### Work to do
Your task is to quote the listing below exactly, beginning with its first line and ending on the line bearing "from mathutils import Vector, Matrix".

### Data provided
◇ ◇ ◇ ◇ ◇
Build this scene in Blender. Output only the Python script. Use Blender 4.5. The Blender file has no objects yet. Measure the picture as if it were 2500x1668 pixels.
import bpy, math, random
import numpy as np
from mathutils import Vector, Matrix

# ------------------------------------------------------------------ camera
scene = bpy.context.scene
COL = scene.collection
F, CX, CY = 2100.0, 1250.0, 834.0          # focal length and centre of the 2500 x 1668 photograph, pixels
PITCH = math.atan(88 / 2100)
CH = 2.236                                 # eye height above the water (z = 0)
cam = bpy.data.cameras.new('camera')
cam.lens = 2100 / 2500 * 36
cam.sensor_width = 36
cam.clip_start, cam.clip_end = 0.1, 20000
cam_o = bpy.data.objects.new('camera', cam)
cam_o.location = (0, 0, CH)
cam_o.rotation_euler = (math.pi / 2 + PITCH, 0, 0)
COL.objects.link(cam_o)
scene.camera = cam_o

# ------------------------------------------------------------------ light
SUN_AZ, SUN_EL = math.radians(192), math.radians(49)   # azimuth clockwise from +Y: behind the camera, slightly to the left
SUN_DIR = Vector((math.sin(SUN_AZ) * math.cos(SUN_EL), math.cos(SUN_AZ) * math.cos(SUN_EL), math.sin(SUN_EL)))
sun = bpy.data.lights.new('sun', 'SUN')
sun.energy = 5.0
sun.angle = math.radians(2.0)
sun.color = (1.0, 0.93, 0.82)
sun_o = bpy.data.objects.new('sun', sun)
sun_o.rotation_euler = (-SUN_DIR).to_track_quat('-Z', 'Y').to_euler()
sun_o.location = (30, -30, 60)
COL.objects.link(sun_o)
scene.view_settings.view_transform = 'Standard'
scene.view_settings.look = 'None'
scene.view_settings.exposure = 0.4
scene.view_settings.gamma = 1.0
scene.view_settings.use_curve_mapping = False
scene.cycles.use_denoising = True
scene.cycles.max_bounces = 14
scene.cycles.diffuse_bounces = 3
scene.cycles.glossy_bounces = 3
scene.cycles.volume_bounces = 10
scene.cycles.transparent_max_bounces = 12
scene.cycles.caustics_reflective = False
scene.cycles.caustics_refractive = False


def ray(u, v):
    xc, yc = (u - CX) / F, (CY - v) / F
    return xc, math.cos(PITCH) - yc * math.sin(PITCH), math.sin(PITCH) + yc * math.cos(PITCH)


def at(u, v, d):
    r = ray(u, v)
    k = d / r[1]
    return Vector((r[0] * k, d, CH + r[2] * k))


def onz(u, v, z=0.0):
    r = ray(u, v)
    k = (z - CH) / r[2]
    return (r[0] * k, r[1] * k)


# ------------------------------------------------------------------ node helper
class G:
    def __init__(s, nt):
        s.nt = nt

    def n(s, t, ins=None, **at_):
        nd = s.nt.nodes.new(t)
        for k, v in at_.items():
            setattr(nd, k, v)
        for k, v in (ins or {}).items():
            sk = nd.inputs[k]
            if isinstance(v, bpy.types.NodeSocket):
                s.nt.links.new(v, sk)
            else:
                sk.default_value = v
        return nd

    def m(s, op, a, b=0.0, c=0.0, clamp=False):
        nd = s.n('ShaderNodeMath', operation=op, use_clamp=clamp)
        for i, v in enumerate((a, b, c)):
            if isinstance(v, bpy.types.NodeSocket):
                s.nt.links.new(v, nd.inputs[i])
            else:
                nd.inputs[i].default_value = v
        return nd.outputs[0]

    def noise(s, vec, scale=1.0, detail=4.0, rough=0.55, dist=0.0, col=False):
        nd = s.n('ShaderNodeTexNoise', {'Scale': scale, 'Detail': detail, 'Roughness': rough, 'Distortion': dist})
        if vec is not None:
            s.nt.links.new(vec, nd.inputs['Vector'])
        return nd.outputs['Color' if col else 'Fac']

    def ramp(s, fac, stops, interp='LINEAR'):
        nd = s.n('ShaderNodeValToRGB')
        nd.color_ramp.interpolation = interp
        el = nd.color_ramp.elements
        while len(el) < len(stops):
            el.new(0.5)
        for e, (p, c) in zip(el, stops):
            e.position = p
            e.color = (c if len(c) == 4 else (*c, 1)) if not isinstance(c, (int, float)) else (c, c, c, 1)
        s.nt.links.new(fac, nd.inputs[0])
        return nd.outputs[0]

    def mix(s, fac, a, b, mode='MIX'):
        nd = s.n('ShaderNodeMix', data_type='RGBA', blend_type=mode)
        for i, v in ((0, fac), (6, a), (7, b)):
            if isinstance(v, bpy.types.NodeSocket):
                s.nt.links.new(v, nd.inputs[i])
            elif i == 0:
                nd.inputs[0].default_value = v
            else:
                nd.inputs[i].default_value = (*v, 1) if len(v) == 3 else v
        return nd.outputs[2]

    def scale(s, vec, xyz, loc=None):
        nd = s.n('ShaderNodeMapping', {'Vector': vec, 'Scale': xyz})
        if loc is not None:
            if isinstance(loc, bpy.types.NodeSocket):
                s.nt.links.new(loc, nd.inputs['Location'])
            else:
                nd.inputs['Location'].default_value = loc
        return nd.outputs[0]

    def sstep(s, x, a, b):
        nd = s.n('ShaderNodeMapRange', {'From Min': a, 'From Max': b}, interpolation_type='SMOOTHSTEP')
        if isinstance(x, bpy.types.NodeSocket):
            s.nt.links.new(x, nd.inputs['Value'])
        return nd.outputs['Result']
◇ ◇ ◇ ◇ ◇
### Output for this exercise
Build this scene in Blender. Output only the Python script. Use Blender 4.5. The Blender file has no objects yet. Measure the picture as if it were 2500x1668 pixels.
import bpy, math, random
import numpy as np
from mathutils import Vector, Matrix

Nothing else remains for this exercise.